当日は、おととしの渡御の様子をみんなでオンラインで見て語る、というスタイルで行われた。これ、通常の御神輿と近い行動でもある。わいわい語り合いながら、よっしゃ担いでくるよ!と行ってくる。今年は、その担ぐということだけができなかった、ということ。

当日、いくつかの町会ごとにパート分けしつつも、毎年顔を合わせている多くの人たちが一緒に「担ぎ」にきてくれた。
実家でリラックスしているひともいる。
数人で誰かの家に集まっての参加もあり。
拠点にしている店に集まっていた人たちもいる。
遠く離れた場所からの参加。
赤ちゃんが生まれたばかりの家庭。
仕事の合間に顔を見せてくれた人も。

もしリアルに祭りが開催されていたら、顔を合わせられなかった人たちもいた。
今年は、インターネット上の場所で、御神輿の場で合わせるいつもの顔が集まった。

一本立の会長はいつも、御神輿を担ぎに集まった人たちに、まずこう声をかける。「おかえりなさい」。
年々、担ぎ手が減っている町会は多い。でも、気持ちだけでもつないで、つながっていたい人たちがいる。
自分の出身地ではないけれど、またあそこに「帰る」そんな気持ちでつながっている場所がある。

古い歴史、しきたりのある御神輿を担ぐということ。

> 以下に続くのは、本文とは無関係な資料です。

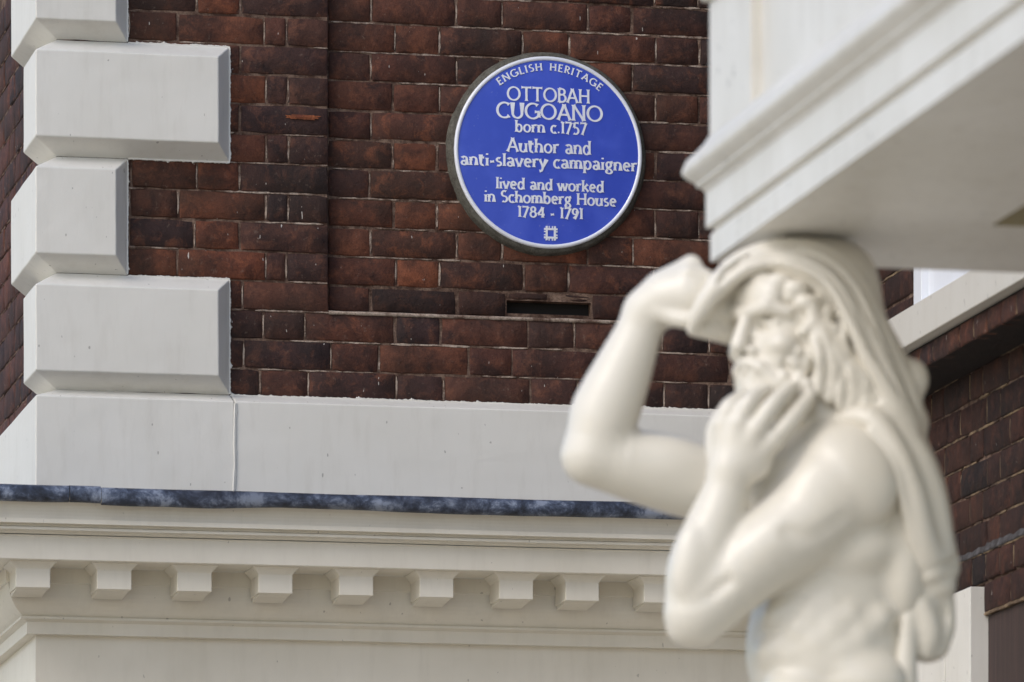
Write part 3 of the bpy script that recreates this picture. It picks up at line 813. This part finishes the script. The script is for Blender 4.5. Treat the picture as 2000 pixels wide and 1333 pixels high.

新しい技術で人と人とつなぐこと。相反するような事柄はいつでも、発想があってはじめの一歩さえ踏み出せたら、いつか、いつのまにか、グラデーションになってつながっていく。

ことしの祭りはできない。でも何かしておきたい! そんな思いが集まって行われたリモート渡御。もしかしたら未来の御神輿の形の一部になっていくのかもしれない。
できない、と思ったことを、とにかく小さい一歩でいいからやってみる。それを果たした一本立睦、かっこいいぞ!と思っている。